Skip Tracing Services
Definition:
Skip Tracing (also skip tracing, or debtor and fugitive recovery) is the process of locating a person’s whereabouts for any number of purposes. A skip tracer is someone who performs this task, which may be the person’s primary occupation. The term “skip” (as a noun) refers to the person being searched for, and is derived from the idiomatic expression “to skip town”, meaning to depart (perhaps in a rush), leaving minimal clues behind to “trace” the “skip” to a new location.
Skip tracing tactics may be employed by a debt collector, process server, bail bondsman or bail agency enforcer (bounty hunters), repossession agent, private investigator, lawyer, police detective, journalist, or by any person attempting to locate a subject whose contact information is not immediately known. Similar techniques have also been utilized by investigators to locate witnesses in criminal trials.
Methods Used:
Skip tracing is performed by collecting as much information as possible about the subject. The information is then analyzed, reduced, and verified. Sometimes the subject’s current whereabouts are in the data, but are obfuscated by the sheer amount of information or disinformation. Often, the job becomes more than mere research since one must often employ methods of social engineering, which involves calling or visiting former neighbors, or other known contacts to ask about the subject, sometimes under false or misleading pretenses.

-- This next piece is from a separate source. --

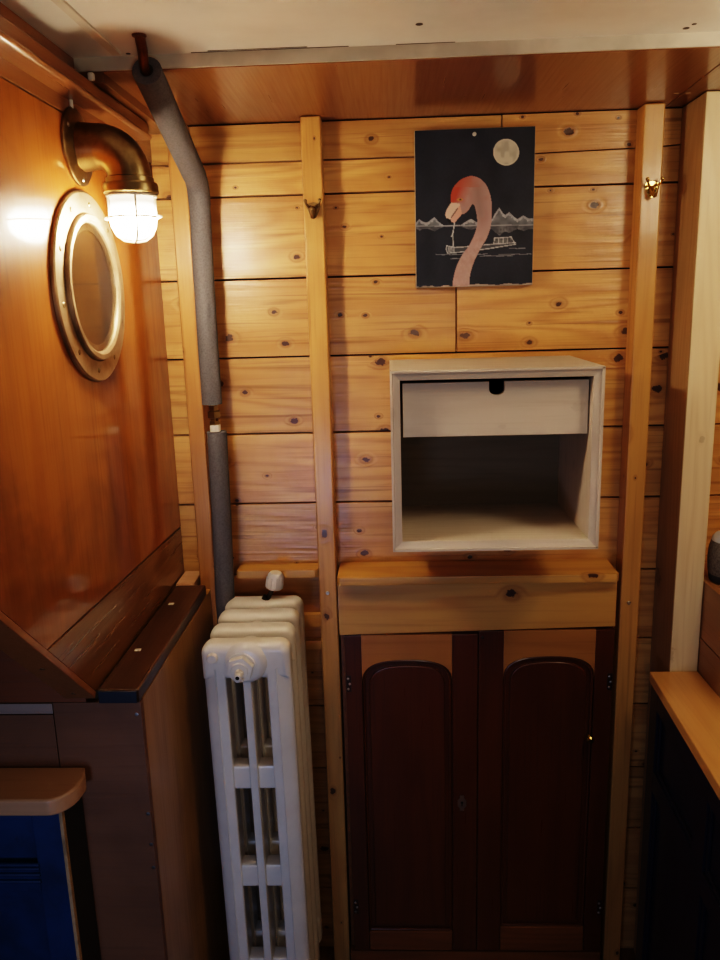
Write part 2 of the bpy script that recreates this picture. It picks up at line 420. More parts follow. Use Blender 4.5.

Records that “skip tracers” use may include phone number databases, credit reports (including information provided on a loan application, credit card application, and in other debt collector databases), job application information, criminal background checks, utility bills (electricity, gas, water, sewage, phone, internet, and cable), social security, disability, and public tax information. While some of these records may be publicly available, some cannot be accessed without an appropriate search warrant, which is generally only available to law enforcement or licensed private investigators.
Even when no specific information is returned, public and private databases exist that cross-reference skip-tracing information with others the “skip” may have lived with in the recent past. For instance, if previous records show a “skip” lived in the same house as a third party, the third party may also be “skip-traced” in an effort to locate the “skip”.